1. The keyspace RF, in each DC
2. The configured read_repair_chance and local_read_repair_chance values for 
the affected tables
3. speculative_retry setting for the affected tables

Thanks.

> LOCAL_ONE read repair only does local repair, in spite of global digest 
> queries
> -------------------------------------------------------------------------------
>
>                 Key: CASSANDRA-6887
>                 URL: https://issues.apache.org/jira/browse/CASSANDRA-6887
>             Project: Cassandra
>          Issue Type: Bug
>          Components: Core
>         Environment: Cassandra 2.0.6, x86-64 ubuntu precise
>            Reporter: Duncan Sands
>            Assignee: Aleksey Yeschenko
>             Fix For: 2.0.9, 2.1.0
>
>         Attachments: 6887-2.0.txt
>
>
> I have a cluster spanning two data centres.  Almost all of the writing (and a 
> lot of reading) is done in DC1.  DC2 is used for running the occasional 
> analytics query.  Reads in both data centres use LOCAL_ONE.  Read repair 
> settings are set to the defaults on all column families.
> I had a long network outage between the data centres; it lasted longer than 
> the hints window, so after it was over DC2 didn't have the latest 
> information.  Even after reading data many many times in DC2, the returned 
> data was still out of date: read repair was not correcting it.
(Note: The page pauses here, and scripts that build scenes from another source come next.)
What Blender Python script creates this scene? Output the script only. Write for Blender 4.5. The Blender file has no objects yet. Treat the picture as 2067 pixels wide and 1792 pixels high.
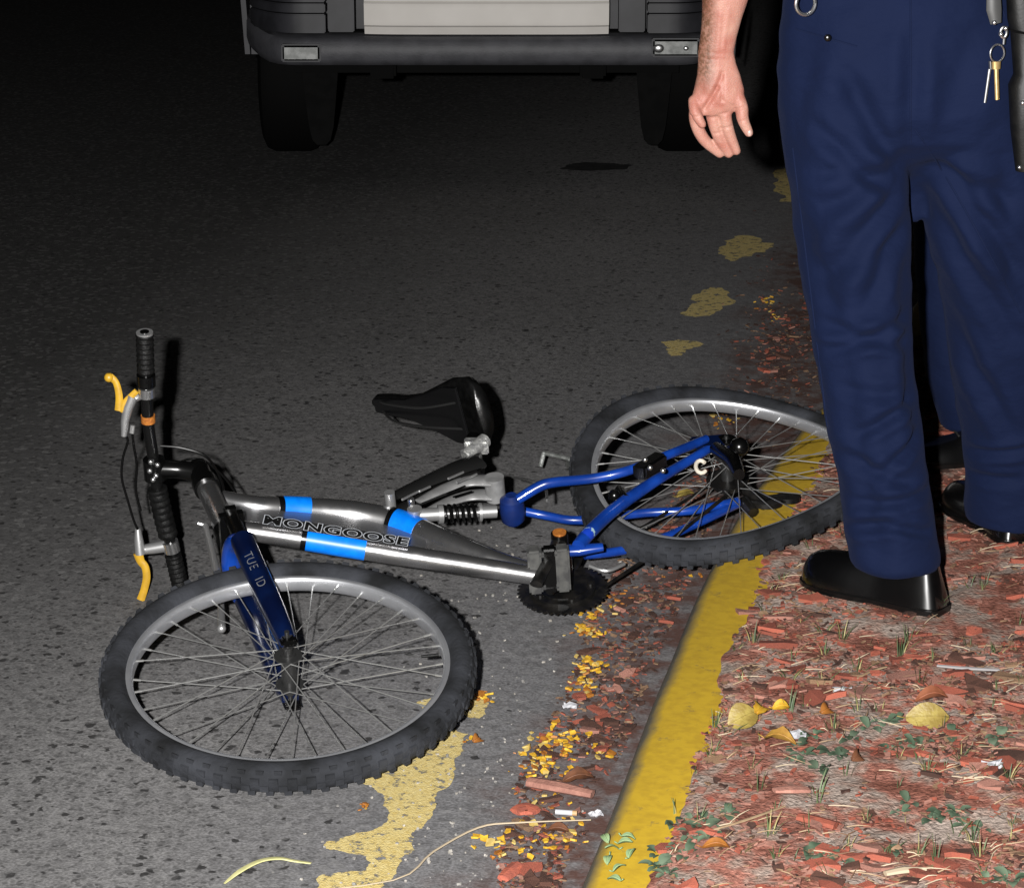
import bpy, bmesh, math, random
import numpy as np
from mathutils import Vector, Matrix, noise

random.seed(7)
scene = bpy.context.scene
COL = scene.collection
V = Vector
R = math.radians

# ------------------------------------------------------------------ camera, night sky, flash, exposure
FPX, CX, CY, H = 5100.0, 1033.5, 896.0, 1.71          # lens in units of a 2067 px wide picture, eye height
PITCH = R(16.0)
cam_d = bpy.data.cameras.new('camera')
cam_d.sensor_fit = 'HORIZONTAL'; cam_d.sensor_width = 36.0
cam_d.lens = 36.0 * FPX / 2067.0
cam_d.clip_start = 0.05; cam_d.clip_end = 400
cam = bpy.data.objects.new('camera', cam_d); COL.objects.link(cam)
cam.location = (0, 0, H); cam.rotation_euler = (R(90) - PITCH, 0, 0)
scene.camera = cam

world = bpy.data.worlds.new('World'); scene.world = world; world.use_nodes = True
wn = world.node_tree.nodes; wl = world.node_tree.links
sky = wn.new('ShaderNodeTexSky'); sky.sky_type = 'NISHITA'; sky.sun_disc = False
sky.sun_elevation = R(-4); sky.sun_rotation = R(200)
wn['Background'].inputs['Strength'].default_value = 0.03
wl.new(sky.outputs[0], wn['Background'].inputs[0])

# the photographer's flash gun on its bracket: the only thing that lights this night scene
fl = bpy.data.lights.new('flash', 'SPOT'); fl.energy = 1950; fl.spot_size = R(84); fl.spot_blend = 1.0
fl.shadow_soft_size = 0.026; fl.color = (1.0, 0.985, 0.965)
flash = bpy.data.objects.new('flash', fl); COL.objects.link(flash)
flash.location = (-0.17, 0.02, H + 0.05)
flash.rotation_euler = (R(90) - R(12.0), 0, R(-1.5))

vs = scene.view_settings
vs.view_transform = 'Standard'; vs.look = 'None'; vs.exposure = 0.0; vs.gamma = 1.0
scene.cycles.use_denoising = True
scene.cycles.max_bounces = 4
world.cycles.sampling_method = 'NONE'

def ray(x, y):
    a = (x - CX) / FPX; b = -(y - CY) / FPX
    return V((a, math.cos(PITCH) + b * math.sin(PITCH), -math.sin(PITCH) + b * math.cos(PITCH)))
def P(x, y, z=0.0):                                    # the point at height z
    r = ray(x, y); return V((0, 0, H)) + r * ((z - H) / r.z)
def Q(x, y, Y):                                        # the point at distance Y
    r = ray(x, y); return V((0, 0, H)) + r * (Y / r.y)

# ------------------------------------------------------------------ materials
MATS = {}
def nodes_of(name):
    m = bpy.data.materials.new(name); m.use_nodes = True
    nt = m.node_tree; return m, nt, nt.nodes, nt.links, nt.nodes['Principled BSDF']
def pm(name, c1, c2=None, scale=20, rough=0.5, metal=0.0, bump=0.0, bscale=200, coat=0.0, lo=0.4, hi=0.6, spec=0.5, rvar=0.0, stretch=None, rand=0.0):
    if name in MATS: return MATS[name]
    m, nt, N, L, b = nodes_of(name)
    b.inputs['Base Color'].default_value = (*c1, 1); b.inputs['Roughness'].default_value = rough
    b.inputs['Metallic'].default_value = metal; b.inputs['Specular IOR Level'].default_value = spec
    b.inputs['Coat Weight'].default_value = coat; b.inputs['Coat Roughness'].default_value = 0.08
    tc = N.new('ShaderNodeTexCoord'); co = tc.outputs['Object']
    if stretch:
        mp = N.new('ShaderNodeMapping'); mp.inputs['Scale'].default_value = stretch
        L.new(co, mp.inputs[0]); co = mp.outputs[0]
    col = None
    if c2:
        n = N.new('ShaderNodeTexNoise'); n.inputs['Scale'].default_value = scale; n.inputs['Detail'].default_value = 3
        L.new(co, n.inputs['Vector'])
        r = N.new('ShaderNodeMapRange'); r.inputs[1].default_value = lo; r.inputs[2].default_value = hi
        L.new(n.outputs['Fac'], r.inputs[0])
        mx = N.new('ShaderNodeMix'); mx.data_type = 'RGBA'
        mx.inputs[6].default_value = (*c1, 1); mx.inputs[7].default_value = (*c2, 1)
        L.new(r.outputs[0], mx.inputs[0]); col = mx.outputs[2]
        if rvar:
            rr = N.new('ShaderNodeMapRange'); rr.inputs[3].default_value = rough; rr.inputs[4].default_value = rough + rvar
            L.new(r.outputs[0], rr.inputs[0]); L.new(rr.outputs[0], b.inputs['Roughness'])
    if rand and col is not None:
        oi = N.new('ShaderNodeObjectInfo'); hs = N.new('ShaderNodeHueSaturation')
        mr = N.new('ShaderNodeMapRange'); mr.inputs[3].default_value = 1 - rand; mr.inputs[4].default_value = 1 + rand
        L.new(oi.outputs['Random'], mr.inputs[0]); L.new(mr.outputs[0], hs.inputs['Value']); L.new(col, hs.inputs['Color']); col = hs.outputs[0]
    if col is not None: L.new(col, b.inputs['Base Color'])
    if bump:
        n2 = N.new('ShaderNodeTexNoise'); n2.inputs['Scale'].default_value = bscale; n2.inputs['Detail'].default_value = 2
        L.new(co, n2.inputs['Vector'])
        bp = N.new('ShaderNodeBump'); bp.inputs['Strength'].default_value = bump; bp.inputs['Distance'].default_value = 0.003
        L.new(n2.outputs['Fac'], bp.inputs['Height']); L.new(bp.outputs[0], b.inputs['Normal'])
    MATS[name] = m; return m

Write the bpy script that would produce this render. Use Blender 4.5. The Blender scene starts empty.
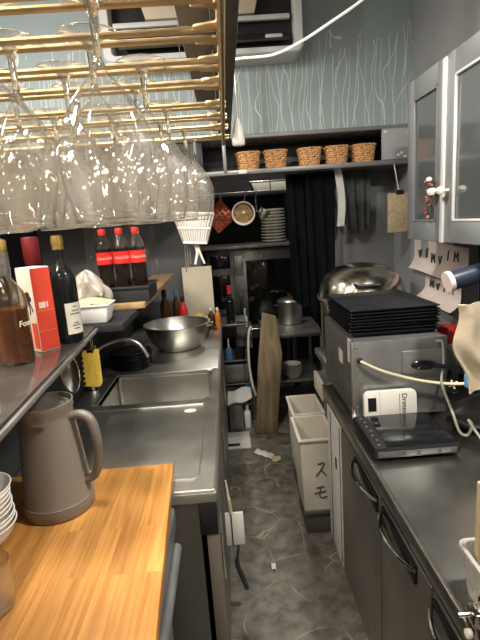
import bpy, bmesh, math, random
from math import sin, cos, pi, radians as RD
from mathutils import Matrix, Vector, Euler
random.seed(7)
SC = bpy.context.scene
COL = SC.collection

# ------------------------------------------------------------------ materials
MATS = {}
def nodes_of(m):
    m.use_nodes = True
    return m.node_tree.nodes, m.node_tree.links

def pmat(name, col, rough=.5, metal=0.0, var=.12, scale=9.0, bump=.0, bscale=40.0, trans=0.0, ior=1.45,
         rvar=.1, stretch=(1, 1, 1), coat=0.0, spec=.5, col2=None, sss=0.0):
    m = bpy.data.materials.new(name)
    N, L = nodes_of(m)
    b = N['Principled BSDF']
    tc = N.new('ShaderNodeTexCoord'); mp = N.new('ShaderNodeMapping')
    mp.inputs['Scale'].default_value = stretch
    L.new(tc.outputs['Object'], mp.inputs['Vector'])
    n = N.new('ShaderNodeTexNoise'); n.inputs['Scale'].default_value = scale; n.inputs['Detail'].default_value = 5
    L.new(mp.outputs['Vector'], n.inputs['Vector'])
    r = N.new('ShaderNodeMix'); r.data_type = 'RGBA'
    a = [max(0, c * (1 - var)) for c in col]
    d = [min(1, c * (1 + var)) for c in (col2 or col)]
    r.inputs[6].default_value = (*a, 1); r.inputs[7].default_value = (*d, 1)
    ramp = N.new('ShaderNodeMapRange'); ramp.inputs[1].default_value = .3; ramp.inputs[2].default_value = .7
    L.new(n.outputs['Fac'], ramp.inputs[0]); L.new(ramp.outputs[0], r.inputs[0])
    L.new(r.outputs[2], b.inputs['Base Color'])
    rr = N.new('ShaderNodeMapRange'); rr.inputs[1].default_value = .25; rr.inputs[2].default_value = .75
    rr.inputs[3].default_value = max(0, rough - rvar); rr.inputs[4].default_value = min(1, rough + rvar)
    n2 = N.new('ShaderNodeTexNoise'); n2.inputs['Scale'].default_value = scale * 1.7; n2.inputs['Detail'].default_value = 4
    L.new(mp.outputs['Vector'], n2.inputs['Vector'])
    L.new(n2.outputs['Fac'], rr.inputs[0]); L.new(rr.outputs[0], b.inputs['Roughness'])
    b.inputs['Metallic'].default_value = metal
    b.inputs['Transmission Weight'].default_value = trans
    b.inputs['IOR'].default_value = ior
    b.inputs['Coat Weight'].default_value = coat
    b.inputs['Specular IOR Level'].default_value = spec
    if bump:
        bn = N.new('ShaderNodeTexNoise'); bn.inputs['Scale'].default_value = bscale; bn.inputs['Detail'].default_value = 3
        L.new(mp.outputs['Vector'], bn.inputs['Vector'])
        bp = N.new('ShaderNodeBump'); bp.inputs['Strength'].default_value = bump; bp.inputs['Distance'].default_value = .01
        L.new(bn.outputs['Fac'], bp.inputs['Height']); L.new(bp.outputs['Normal'], b.inputs['Normal'])
    MATS[name] = m
    return m

def thin_glass(name, tint=(1, 1, 1), gloss=.0, refr=.3, refl=.07, film=(0, 0, 0), filmw=0.0, bump=0.0):
    """clear thin-walled glass: see-through with fresnel glints plus some refraction; a diffuse film paints haze"""
    m = bpy.data.materials.new(name); N, L = nodes_of(m)
    N.remove(N['Principled BSDF']); out = N['Material Output']
    t = N.new('ShaderNodeBsdfTransparent'); t.inputs[0].default_value = (*tint, 1)
    g = N.new('ShaderNodeBsdfGlossy'); g.inputs['Roughness'].default_value = .03 + gloss
    lw = N.new('ShaderNodeLayerWeight'); lw.inputs['Blend'].default_value = .5
    pw = N.new('ShaderNodeMath'); pw.operation = 'POWER'; L.new(lw.outputs['Facing'], pw.inputs[0]); pw.inputs[1].default_value = 2.5
    if bump:      # hand blown unevenness, drawn out along the height of the bowl
        tc = N.new('ShaderNodeTexCoord'); mp = N.new('ShaderNodeMapping'); mp.inputs['Scale'].default_value = (1, 1, .13); L.new(tc.outputs['Object'], mp.inputs['Vector'])
        nz = N.new('ShaderNodeTexNoise'); nz.inputs['Scale'].default_value = 70; nz.inputs['Detail'].default_value = 1.5; L.new(mp.outputs[0], nz.inputs['Vector'])
        bp = N.new('ShaderNodeBump'); bp.inputs['Strength'].default_value = bump; bp.inputs['Distance'].default_value = .004
        L.new(nz.outputs['Fac'], bp.inputs['Height']); L.new(bp.outputs[0], g.inputs['Normal'])
    f = N.new('ShaderNodeMath'); f.operation = 'MULTIPLY_ADD'; L.new(pw.outputs[0], f.inputs[0]); f.inputs[1].default_value = .92; f.inputs[2].default_value = refl
    mx = N.new('ShaderNodeMixShader'); L.new(f.outputs[0], mx.inputs[0]); L.new(t.outputs[0], mx.inputs[1]); L.new(g.outputs[0], mx.inputs[2])
    gl = N.new('ShaderNodeBsdfGlass'); gl.inputs['Color'].default_value = (*tint, 1); gl.inputs['Roughness'].default_value = max(gloss, 0); gl.inputs['IOR'].default_value = 1.45
    m2 = N.new('ShaderNodeMixShader'); m2.inputs[0].default_value = refr
    L.new(mx.outputs[0], m2.inputs[1]); L.new(gl.outputs[0], m2.inputs[2])
    last = m2
    if filmw:
        d = N.new('ShaderNodeBsdfDiffuse'); d.inputs[0].default_value = (*film, 1)
        m3 = N.new('ShaderNodeMixShader'); m3.inputs[0].default_value = filmw
        L.new(m2.outputs[0], m3.inputs[1]); L.new(d.outputs[0], m3.inputs[2]); last = m3
    L.new(last.outputs[0], out.inputs[0])
    MATS[name] = m
    return m

pmat('steel', (.62, .60, .56), .34, 1.0, .10, 4, .03, 60, rvar=.05)
pmat('counter_steel', (.62, .615, .57), .42, 1.0, .10, 7, .05, 40, rvar=.035)
pmat('brushed_steel', (.24, .235, .22), .42, 1.0, .15, 6, .06, 30, rvar=.06, stretch=(1, 1, .08))
pmat('oven_steel', (.20, .20, .19), .38, .9, .15, 5)
pmat('dull_steel', (.30, .295, .28), .45, .85, .2, 4)
pmat('chrome', (.75, .74, .70), .12, 1.0, .05, 8)
pmat('brass', (.60, .46, .26), .36, 1.0, .10, 20)
pmat('dark_beam', (.035, .03, .026), .55, 0, .3, 6)
pmat('brown_beam', (.085, .065, .05), .6, 0, .25, 6)
pmat('black', (.012, .012, .014), .4, 0, .3, 10)
pmat('black_gloss', (.010, .010, .012), .13, 0, .2, 8)
pmat('black_matte', (.012, .012, .015), .75, 0, .3, 10)
pmat('bar_top', (.05, .042, .04), .16, 0, .25, 5, coat=.3)
pmat('dark_wall', (.022, .022, .025), .7, 0, .25, 3)
pmat('room_wall', (.13, .11, .09), .6, 0, .10, 3)
pmat('grey_wall', (.29, .30, .315), .6, 0, .08, 3)
pmat('grey_panel', (.20, .205, .21), .5, 0, .10, 4)
pmat('dim_panel', (.085, .088, .09), .5, 0, .15, 4)
pmat('cabinet_paint', (.205, .22, .228), .4, 0, .06, 4)
pmat('fridge_top', (.42, .41, .385), .32, 1.0, .14, 7, .05, 40, rvar=.04)
pmat('cabinet_bead', (.66, .65, .63), .45, 0, .05, 4)
pmat('shelf_grey', (.22, .22, .22), .4, .4, .12, 6)
pmat('white_plastic', (.72, .70, .64), .35, 0, .06, 8)
pmat('offwhite_plastic', (.58, .53, .44), .4, 0, .12, 8)
pmat('bin_plastic', (.60, .56, .48), .42, 0, .08, 6)
pmat('bin_base', (.10, .09, .08), .5, 0, .2, 6)
pmat('porcelain', (.80, .78, .72), .2, 0, .05, 8)
pmat('plate', (.60, .57, .48), .3, 0, .08, 8)
pmat('beige_board', (.62, .55, .42), .5, 0, .06, 6)
pmat('old_wood', (.165, .122, .068), .7, 0, .35, 5, .1, 30, stretch=(6, 6, 1))
pmat('plank_wood', (.30, .19, .09), .5, 0, .3, 5, stretch=(6, 1, 6))
pmat('tan_wood', (.55, .44, .29), .55, 0, .12, 6)
pmat('wicker', (.44, .19, .065), .6, 0, .55, 90, .3, 80, col2=(.66, .37, .17))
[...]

> I then investigated using cqlsh in DC2, with tracing on.
> What I saw was:
>   - with consistency ONE, after about 10 read requests a digest request would 
> be sent to many nodes (spanning both data centres), and the data in DC2 would 
> be repaired.
>  - with consistency LOCAL_ONE, after about 10 read requests a digest request 
> would be sent to many nodes (spanning both data centres), but the data in DC2 
> would not be repaired.  This is in spite of digest requests being sent to 
> DC1, as shown by the tracing.
> So it looks like digest requests are being sent to both data centres, but 
> replies from outside the local data centre are ignored when using LOCAL_ONE.
> The same data is being queried all the time in DC1 with consistency 
> LOCAL_ONE, but this didn't result in the data in DC2 being read repaired 
> either.  This is a slightly different case to what I described above: in that 
> case the local node was out of date and the remote node had the latest data, 
> while here it is the other way round.
> It could be argued that you don't want cross data centre read repair when 
> using LOCAL_ONE.  But then why bother sending cross data centre digest 
> requests?  And if only doing local read repair is how it is supposed to work 
> then it would be good to document this somewhere.